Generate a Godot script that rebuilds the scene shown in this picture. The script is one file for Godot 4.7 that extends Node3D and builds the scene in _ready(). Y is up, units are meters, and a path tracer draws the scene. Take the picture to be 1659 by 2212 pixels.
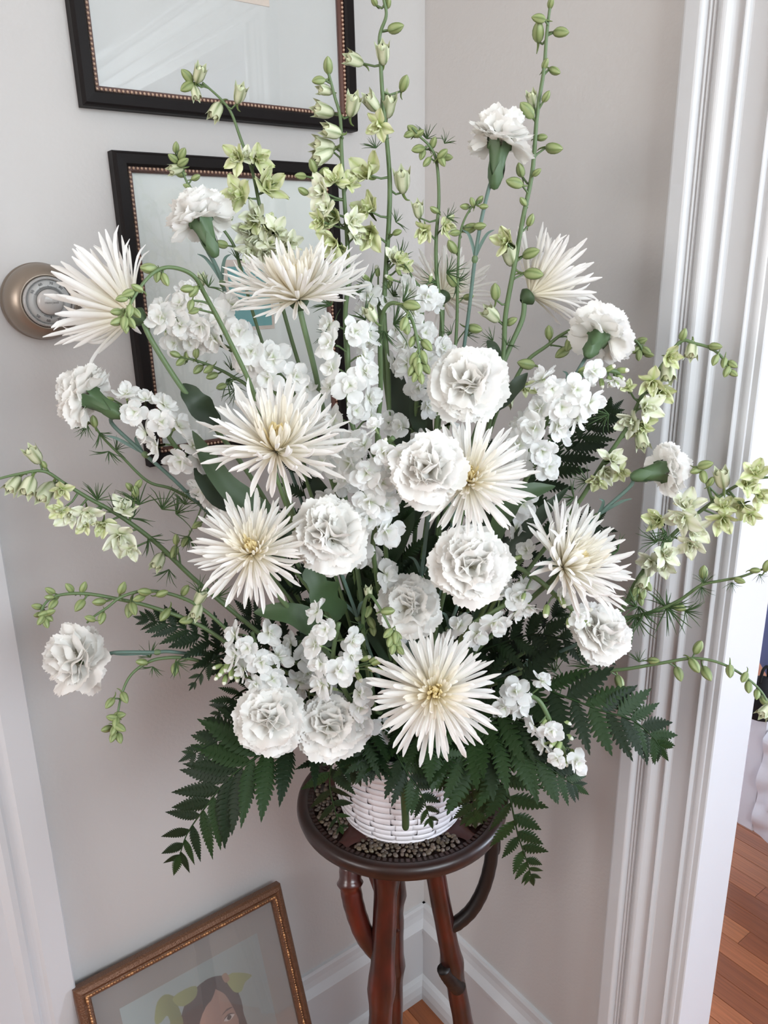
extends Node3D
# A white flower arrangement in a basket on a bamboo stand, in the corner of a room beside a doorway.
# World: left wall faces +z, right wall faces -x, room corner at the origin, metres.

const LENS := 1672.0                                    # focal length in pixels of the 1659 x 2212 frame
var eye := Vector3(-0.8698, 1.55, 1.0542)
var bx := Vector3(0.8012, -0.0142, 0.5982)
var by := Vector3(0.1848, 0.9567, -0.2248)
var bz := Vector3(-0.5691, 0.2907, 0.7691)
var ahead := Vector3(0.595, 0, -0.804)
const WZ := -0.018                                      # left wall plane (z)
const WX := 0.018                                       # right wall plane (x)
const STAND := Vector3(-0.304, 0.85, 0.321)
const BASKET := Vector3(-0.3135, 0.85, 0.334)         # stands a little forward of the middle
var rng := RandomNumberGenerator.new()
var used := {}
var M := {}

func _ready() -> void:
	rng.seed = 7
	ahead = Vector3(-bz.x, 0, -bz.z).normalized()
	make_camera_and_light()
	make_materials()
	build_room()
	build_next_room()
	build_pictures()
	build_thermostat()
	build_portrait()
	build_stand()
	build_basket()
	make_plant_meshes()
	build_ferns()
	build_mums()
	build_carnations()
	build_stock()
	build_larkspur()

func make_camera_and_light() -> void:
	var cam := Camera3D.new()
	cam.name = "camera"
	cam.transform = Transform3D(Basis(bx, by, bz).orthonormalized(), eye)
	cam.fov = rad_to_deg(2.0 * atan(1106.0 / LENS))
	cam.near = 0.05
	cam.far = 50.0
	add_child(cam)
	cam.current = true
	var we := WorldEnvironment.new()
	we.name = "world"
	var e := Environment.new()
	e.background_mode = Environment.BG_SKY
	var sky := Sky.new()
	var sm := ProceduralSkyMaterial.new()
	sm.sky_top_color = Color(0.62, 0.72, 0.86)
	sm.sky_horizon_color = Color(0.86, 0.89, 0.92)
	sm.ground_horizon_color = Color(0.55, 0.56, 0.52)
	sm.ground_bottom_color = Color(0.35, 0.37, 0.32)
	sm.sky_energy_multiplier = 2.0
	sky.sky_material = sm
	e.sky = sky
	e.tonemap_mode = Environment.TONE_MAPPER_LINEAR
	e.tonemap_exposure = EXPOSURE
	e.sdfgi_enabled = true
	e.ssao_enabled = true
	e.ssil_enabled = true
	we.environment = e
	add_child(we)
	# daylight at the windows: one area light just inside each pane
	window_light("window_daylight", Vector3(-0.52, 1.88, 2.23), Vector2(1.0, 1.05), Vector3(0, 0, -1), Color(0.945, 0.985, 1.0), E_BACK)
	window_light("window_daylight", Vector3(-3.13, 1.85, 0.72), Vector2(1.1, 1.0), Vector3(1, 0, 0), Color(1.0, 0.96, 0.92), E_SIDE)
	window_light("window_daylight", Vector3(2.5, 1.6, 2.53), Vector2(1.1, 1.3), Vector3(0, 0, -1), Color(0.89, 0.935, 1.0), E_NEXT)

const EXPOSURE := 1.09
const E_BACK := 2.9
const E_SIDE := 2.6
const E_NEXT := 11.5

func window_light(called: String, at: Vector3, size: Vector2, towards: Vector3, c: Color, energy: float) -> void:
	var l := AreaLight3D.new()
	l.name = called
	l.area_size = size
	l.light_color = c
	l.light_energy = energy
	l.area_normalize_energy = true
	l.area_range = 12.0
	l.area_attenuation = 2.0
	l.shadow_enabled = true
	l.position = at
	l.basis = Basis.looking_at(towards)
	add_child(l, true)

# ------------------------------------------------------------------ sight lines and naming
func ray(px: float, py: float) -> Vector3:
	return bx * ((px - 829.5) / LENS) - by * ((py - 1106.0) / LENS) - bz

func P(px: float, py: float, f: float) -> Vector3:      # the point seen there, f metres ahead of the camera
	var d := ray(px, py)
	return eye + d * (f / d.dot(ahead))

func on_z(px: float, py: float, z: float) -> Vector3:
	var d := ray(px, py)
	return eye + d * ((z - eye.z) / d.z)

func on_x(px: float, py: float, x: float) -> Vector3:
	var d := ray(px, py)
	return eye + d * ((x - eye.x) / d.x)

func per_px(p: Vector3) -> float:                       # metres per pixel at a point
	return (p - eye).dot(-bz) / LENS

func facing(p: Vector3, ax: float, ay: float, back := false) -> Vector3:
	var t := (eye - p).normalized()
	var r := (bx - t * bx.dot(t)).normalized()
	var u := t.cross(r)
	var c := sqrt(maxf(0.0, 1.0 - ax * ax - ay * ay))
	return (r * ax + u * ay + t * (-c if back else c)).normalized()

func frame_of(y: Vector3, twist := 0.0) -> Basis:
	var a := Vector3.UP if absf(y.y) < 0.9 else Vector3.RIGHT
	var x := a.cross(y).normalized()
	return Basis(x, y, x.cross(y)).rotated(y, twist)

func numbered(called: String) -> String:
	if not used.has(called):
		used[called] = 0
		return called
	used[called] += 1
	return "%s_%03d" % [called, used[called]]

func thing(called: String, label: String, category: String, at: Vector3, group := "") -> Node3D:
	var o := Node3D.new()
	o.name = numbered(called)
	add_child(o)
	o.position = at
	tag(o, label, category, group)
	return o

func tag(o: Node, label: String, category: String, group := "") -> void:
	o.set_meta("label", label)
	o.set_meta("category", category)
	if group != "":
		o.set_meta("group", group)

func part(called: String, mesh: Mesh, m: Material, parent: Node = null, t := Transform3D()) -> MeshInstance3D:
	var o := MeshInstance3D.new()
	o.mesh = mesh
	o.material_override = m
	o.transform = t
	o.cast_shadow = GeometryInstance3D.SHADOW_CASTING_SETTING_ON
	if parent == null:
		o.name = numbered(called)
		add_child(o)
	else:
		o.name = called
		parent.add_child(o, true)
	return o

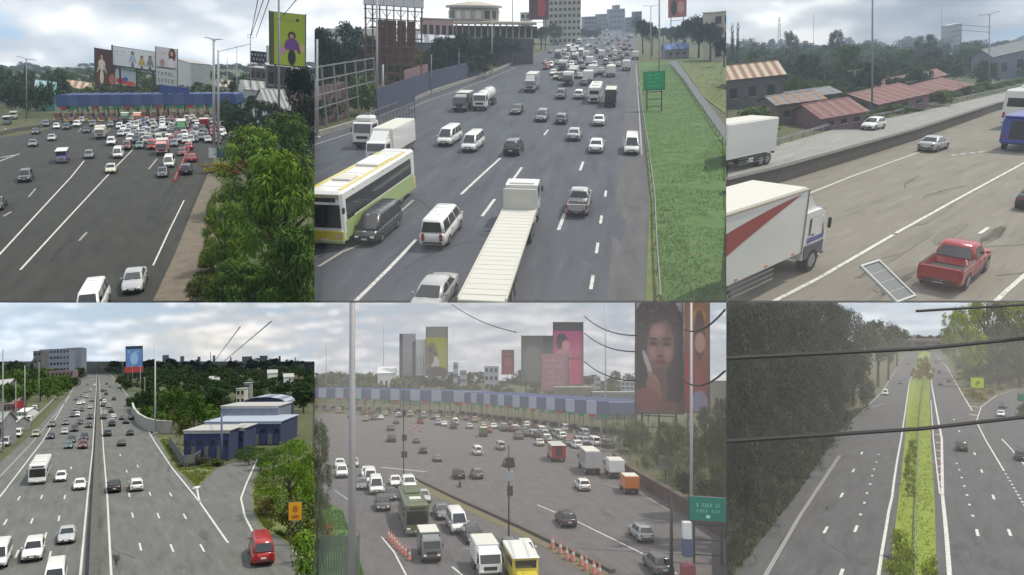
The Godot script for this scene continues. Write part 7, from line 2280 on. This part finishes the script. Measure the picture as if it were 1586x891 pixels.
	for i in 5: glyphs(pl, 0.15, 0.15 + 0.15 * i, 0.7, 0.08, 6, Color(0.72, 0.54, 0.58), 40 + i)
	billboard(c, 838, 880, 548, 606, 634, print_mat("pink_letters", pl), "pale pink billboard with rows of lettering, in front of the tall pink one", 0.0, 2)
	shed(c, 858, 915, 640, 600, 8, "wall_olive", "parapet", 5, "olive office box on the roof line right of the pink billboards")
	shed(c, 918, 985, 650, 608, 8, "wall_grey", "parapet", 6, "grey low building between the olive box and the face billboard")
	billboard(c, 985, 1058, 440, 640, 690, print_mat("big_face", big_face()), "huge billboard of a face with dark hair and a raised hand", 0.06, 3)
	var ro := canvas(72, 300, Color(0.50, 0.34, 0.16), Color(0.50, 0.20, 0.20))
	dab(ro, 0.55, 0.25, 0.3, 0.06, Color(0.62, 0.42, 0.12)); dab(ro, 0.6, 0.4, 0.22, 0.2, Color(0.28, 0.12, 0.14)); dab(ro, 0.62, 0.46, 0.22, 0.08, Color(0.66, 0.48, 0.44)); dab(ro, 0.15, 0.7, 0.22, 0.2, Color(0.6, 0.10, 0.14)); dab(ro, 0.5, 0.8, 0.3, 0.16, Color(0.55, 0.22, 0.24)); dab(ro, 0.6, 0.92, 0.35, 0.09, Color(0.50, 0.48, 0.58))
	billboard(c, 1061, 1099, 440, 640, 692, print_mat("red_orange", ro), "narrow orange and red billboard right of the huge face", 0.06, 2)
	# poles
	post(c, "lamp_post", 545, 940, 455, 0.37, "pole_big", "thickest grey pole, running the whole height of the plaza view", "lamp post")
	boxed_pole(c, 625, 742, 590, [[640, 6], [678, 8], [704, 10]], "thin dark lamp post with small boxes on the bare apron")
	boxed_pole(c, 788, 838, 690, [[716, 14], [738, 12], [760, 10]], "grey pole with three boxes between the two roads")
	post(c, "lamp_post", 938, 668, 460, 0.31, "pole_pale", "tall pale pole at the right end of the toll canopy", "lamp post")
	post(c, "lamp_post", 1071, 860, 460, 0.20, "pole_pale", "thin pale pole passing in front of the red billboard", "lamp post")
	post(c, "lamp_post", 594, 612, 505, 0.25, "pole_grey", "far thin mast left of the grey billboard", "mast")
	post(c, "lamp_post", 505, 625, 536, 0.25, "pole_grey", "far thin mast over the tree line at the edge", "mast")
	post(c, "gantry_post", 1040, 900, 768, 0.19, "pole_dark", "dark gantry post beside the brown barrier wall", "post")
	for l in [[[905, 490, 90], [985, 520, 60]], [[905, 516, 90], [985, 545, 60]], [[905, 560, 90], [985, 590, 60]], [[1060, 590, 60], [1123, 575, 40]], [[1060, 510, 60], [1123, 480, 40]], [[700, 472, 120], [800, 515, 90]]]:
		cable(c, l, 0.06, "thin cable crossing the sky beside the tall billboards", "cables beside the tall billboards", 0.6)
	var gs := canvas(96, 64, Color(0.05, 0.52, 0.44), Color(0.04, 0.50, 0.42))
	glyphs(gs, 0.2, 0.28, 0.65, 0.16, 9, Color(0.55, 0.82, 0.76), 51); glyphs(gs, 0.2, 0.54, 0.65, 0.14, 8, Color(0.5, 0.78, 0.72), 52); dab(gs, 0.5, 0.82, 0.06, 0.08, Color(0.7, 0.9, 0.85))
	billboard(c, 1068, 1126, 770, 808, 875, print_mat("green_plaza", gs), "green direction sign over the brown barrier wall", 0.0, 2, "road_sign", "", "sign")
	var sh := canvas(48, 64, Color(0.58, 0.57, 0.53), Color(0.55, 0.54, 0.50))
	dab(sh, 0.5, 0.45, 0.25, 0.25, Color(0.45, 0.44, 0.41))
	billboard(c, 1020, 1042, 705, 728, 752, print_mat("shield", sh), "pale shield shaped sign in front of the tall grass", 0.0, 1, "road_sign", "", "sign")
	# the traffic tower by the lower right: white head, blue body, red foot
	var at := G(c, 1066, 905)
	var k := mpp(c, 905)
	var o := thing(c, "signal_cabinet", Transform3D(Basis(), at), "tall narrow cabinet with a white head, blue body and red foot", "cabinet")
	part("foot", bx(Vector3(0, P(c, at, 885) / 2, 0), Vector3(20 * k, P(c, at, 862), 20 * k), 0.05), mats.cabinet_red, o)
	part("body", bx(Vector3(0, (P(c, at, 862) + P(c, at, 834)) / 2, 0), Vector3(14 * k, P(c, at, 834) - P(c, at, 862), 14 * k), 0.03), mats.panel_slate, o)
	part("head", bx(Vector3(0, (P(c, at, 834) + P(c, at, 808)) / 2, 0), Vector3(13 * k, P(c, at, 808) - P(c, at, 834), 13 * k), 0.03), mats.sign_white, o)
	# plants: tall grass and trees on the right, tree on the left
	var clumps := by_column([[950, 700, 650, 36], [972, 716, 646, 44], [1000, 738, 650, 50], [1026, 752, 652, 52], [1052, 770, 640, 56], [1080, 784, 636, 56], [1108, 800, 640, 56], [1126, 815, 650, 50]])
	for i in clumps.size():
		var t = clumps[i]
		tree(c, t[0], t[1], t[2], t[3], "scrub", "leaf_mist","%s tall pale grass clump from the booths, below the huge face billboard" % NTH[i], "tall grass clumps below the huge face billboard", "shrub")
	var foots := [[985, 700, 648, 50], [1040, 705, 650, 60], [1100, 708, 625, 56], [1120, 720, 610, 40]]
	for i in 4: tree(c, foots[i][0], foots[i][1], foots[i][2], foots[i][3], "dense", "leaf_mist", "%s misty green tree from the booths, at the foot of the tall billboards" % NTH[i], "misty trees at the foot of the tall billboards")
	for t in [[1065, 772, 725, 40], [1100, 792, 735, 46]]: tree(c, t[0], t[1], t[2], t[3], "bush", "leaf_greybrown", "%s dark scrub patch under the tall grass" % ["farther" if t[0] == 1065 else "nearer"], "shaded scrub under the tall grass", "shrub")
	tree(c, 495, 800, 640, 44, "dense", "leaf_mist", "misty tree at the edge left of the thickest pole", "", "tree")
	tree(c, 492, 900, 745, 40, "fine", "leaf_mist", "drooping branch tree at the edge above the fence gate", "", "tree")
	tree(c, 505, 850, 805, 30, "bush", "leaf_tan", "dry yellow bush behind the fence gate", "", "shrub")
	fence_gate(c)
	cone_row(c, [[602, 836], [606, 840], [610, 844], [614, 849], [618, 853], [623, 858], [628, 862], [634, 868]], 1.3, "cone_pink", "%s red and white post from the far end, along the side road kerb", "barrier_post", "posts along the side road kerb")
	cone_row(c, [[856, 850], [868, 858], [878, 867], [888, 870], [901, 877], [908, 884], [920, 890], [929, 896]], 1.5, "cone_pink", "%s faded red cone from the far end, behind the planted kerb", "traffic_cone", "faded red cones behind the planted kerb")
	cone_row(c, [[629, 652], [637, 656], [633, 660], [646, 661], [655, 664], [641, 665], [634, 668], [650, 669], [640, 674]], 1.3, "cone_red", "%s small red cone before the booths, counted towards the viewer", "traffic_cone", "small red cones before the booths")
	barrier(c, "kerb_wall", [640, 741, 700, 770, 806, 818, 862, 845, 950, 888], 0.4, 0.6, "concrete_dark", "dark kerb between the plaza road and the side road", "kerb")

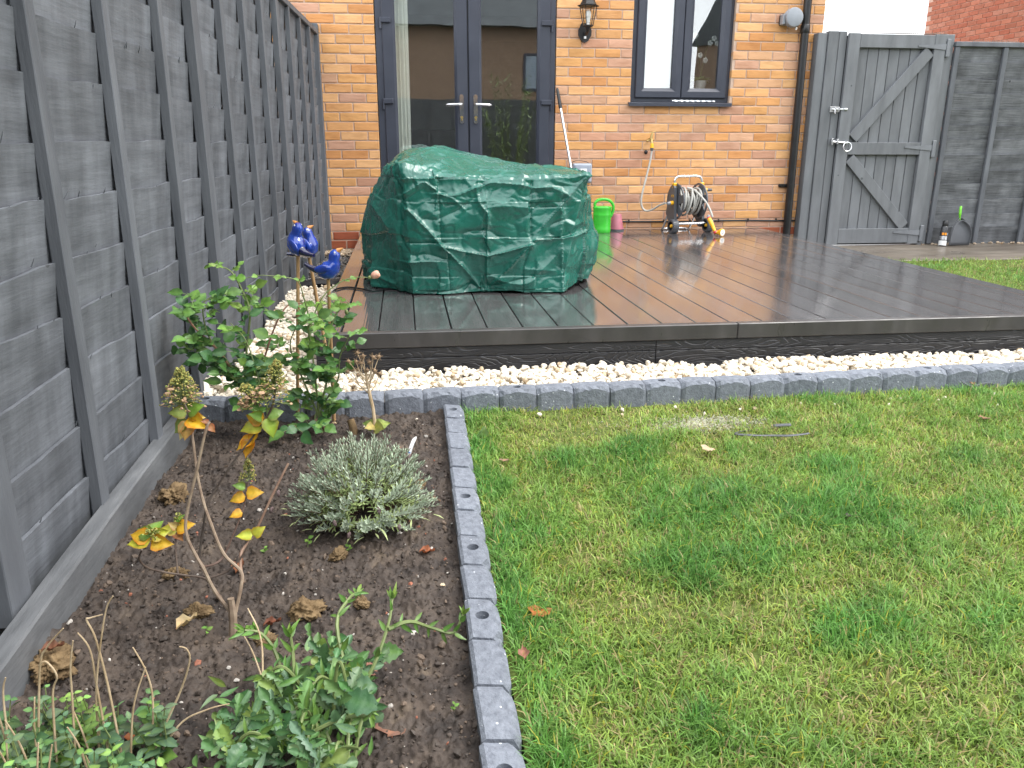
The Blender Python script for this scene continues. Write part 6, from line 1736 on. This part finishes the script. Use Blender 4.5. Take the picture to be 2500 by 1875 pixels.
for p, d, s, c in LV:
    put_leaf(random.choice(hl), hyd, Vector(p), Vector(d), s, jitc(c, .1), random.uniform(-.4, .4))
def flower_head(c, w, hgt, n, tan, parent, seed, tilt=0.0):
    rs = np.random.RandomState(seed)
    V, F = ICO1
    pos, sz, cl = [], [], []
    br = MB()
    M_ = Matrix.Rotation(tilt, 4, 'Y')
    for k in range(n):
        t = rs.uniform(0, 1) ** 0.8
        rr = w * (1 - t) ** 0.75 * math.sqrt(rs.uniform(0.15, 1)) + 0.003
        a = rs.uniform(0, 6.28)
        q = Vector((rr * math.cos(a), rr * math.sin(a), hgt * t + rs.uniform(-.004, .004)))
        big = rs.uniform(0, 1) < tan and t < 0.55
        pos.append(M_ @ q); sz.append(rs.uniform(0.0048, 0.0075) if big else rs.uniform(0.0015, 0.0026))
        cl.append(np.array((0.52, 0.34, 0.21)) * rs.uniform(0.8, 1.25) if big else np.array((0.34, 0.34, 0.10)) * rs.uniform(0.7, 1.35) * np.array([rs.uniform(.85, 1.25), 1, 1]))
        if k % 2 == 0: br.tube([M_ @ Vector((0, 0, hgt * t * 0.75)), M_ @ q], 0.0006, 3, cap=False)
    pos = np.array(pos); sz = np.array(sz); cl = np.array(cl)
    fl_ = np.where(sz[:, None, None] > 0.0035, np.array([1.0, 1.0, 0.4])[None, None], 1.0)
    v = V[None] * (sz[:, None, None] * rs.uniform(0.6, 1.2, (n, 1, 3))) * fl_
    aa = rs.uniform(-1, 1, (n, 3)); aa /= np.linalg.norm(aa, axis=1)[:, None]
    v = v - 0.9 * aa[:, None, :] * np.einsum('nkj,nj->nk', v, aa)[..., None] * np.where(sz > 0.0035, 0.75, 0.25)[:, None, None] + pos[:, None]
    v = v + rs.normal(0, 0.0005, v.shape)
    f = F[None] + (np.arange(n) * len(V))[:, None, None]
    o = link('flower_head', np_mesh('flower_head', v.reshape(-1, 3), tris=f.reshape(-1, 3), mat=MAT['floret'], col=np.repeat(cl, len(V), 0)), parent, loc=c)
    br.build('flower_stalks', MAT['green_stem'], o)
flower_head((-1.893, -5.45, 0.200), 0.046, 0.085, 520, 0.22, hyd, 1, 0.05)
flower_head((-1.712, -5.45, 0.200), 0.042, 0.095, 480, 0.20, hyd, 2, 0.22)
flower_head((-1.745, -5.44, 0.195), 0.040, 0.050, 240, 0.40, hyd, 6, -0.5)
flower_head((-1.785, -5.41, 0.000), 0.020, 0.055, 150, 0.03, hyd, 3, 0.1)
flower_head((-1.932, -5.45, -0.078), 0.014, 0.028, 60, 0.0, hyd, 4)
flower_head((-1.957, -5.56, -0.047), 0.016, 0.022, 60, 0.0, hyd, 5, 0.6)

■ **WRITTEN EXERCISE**
Look through the data and gather every line with the string "extends" in it.

■ **TASK RESPONSE**
Generate a Godot script that rebuilds the scene shown in this picture. The script is one file for Godot 4.7 that extends Node3D and builds the scene in _ready(). Y is up, units are meters, and a path tracer draws the scene. Take the picture to be 1659 by 2212 pixels.
extends Node3D